Feedback requested on figures and limits

The second consultation requested feedback on whether any of the standard allocations were too high or too low, and if so, why. Another question was about the introduction of a flexible cap and how the student population will change in the future: how does this harmonise with tendencies and needs identified in your particular field? The respondents were asked to reflect on any changes and needs in the music industry and on the long-term recruitment potential of their respective fields. The consultation letter also asks how the proposed student intake as a whole harmonises with trends in the music industry.

Common denominators in the responses

By and large, the responses indicate that the methodology used when working on the plan was seen to be a sensible one and that the new standard allocations reflect the actual make-up of the student body relatively well. Yet there were also some reactions to individual figures set out in the plan (such as concerns over smaller standard allocations in the respondent’s own department) and to more general tendencies and shifts in the student body.

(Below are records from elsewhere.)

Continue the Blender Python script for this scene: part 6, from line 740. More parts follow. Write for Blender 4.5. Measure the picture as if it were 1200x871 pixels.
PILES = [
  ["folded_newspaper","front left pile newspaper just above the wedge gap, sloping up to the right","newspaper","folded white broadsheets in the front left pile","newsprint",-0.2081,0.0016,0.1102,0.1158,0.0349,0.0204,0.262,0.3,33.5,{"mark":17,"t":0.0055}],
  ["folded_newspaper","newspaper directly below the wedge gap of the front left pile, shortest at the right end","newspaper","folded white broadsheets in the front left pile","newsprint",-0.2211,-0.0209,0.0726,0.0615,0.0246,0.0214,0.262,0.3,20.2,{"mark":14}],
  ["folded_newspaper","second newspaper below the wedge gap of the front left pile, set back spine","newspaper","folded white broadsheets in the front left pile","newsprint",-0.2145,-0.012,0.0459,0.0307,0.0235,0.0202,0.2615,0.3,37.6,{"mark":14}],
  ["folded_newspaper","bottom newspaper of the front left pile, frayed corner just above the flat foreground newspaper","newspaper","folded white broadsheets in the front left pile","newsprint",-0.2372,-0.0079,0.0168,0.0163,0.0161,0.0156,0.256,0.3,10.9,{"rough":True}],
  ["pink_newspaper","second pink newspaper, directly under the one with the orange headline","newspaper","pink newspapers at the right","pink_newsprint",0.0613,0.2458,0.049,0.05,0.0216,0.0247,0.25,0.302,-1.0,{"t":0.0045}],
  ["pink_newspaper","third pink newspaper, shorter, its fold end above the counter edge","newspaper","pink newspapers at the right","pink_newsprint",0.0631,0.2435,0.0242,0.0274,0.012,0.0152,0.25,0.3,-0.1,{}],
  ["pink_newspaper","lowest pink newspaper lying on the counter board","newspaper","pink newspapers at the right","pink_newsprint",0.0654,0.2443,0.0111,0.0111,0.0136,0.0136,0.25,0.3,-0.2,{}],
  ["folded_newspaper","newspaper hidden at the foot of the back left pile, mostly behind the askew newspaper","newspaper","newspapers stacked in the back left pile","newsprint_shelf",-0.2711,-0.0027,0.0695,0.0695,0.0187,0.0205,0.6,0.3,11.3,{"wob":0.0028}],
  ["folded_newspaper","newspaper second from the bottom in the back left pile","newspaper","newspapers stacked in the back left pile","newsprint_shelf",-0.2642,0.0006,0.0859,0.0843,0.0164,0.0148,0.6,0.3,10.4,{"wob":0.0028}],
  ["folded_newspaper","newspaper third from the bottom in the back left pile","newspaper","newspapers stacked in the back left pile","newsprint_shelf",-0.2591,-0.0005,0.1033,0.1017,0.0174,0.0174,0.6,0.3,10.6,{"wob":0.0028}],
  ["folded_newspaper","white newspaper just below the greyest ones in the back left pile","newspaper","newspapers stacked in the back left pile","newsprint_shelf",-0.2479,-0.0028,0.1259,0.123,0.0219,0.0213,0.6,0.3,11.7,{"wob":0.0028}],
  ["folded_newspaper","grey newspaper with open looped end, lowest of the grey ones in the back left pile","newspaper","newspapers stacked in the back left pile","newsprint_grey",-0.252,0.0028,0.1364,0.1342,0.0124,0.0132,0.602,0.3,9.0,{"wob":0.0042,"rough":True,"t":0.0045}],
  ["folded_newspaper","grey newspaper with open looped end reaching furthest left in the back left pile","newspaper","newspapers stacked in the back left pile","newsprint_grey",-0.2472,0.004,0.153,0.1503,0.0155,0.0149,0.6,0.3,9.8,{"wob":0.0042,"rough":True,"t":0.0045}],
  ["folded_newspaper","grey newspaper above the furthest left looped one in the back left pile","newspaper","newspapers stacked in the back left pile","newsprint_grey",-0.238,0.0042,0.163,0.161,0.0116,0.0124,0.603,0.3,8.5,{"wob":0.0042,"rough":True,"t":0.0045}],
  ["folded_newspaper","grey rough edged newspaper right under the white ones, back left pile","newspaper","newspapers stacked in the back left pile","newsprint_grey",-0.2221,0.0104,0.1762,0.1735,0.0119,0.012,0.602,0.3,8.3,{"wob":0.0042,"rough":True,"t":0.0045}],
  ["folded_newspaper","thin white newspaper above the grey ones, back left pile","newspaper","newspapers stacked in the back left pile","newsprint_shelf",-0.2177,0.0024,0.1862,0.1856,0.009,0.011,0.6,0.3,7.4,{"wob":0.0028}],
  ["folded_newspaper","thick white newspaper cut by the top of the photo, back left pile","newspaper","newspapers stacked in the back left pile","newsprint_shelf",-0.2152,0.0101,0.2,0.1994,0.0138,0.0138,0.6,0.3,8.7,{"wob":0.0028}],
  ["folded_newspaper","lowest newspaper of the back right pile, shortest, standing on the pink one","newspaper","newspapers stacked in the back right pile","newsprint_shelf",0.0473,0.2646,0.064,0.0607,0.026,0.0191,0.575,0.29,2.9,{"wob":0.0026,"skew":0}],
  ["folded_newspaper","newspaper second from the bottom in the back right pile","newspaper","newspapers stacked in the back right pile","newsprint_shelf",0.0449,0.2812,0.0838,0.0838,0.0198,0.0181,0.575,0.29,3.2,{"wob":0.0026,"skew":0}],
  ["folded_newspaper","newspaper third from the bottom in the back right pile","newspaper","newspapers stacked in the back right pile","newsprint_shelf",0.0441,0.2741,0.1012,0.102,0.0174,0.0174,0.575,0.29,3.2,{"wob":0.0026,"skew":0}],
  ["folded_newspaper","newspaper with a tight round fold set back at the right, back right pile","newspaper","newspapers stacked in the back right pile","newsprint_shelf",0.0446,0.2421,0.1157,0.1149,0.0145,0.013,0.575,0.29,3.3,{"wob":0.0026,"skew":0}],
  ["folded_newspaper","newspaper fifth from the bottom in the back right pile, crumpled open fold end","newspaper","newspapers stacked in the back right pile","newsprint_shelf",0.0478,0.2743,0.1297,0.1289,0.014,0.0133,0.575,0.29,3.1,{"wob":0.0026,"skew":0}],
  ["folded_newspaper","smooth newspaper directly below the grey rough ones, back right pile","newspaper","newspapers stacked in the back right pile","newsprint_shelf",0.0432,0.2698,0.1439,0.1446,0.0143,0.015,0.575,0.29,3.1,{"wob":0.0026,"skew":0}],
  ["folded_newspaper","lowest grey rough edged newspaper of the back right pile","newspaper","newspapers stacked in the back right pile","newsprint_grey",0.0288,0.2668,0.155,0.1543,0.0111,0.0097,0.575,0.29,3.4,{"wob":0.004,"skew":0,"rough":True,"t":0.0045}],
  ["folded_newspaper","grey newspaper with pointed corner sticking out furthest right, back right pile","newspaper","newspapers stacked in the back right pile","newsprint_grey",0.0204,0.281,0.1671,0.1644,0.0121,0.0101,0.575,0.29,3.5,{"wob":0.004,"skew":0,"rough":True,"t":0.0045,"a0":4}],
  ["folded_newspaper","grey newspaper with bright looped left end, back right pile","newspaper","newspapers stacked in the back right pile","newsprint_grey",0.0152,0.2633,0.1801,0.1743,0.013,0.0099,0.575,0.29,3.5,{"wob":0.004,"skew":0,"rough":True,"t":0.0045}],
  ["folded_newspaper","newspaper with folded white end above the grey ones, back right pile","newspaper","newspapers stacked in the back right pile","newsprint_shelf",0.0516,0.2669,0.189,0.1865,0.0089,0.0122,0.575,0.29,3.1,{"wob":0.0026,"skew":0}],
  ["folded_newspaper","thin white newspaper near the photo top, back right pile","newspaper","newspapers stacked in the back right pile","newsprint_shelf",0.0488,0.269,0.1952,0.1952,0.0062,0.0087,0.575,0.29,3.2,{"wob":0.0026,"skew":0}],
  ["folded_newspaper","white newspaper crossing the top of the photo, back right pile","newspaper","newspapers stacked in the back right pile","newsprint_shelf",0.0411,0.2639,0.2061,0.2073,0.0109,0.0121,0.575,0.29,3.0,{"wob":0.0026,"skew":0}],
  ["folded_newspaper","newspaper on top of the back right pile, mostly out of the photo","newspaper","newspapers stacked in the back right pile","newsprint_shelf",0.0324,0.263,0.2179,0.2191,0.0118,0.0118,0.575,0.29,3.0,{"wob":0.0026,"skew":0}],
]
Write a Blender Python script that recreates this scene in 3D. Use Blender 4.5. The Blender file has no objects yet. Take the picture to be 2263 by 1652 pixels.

Some departments would like to see more flexibility around the distribution of students between bachelor and master programmes and between instruments.

The proposal to phase out the master programme in music theory (MATE) was met with fierce resistance, not only from the department directly affected by also from several other respondents.

The standard allocations that elicited the most disparate responses were linked to the individual concentration bachelor (FRIKA) and the individual concentration master (FRIMA). Some people feel the standard allocations are too small, while others believe they are too large, that they come at the expense of other programmes.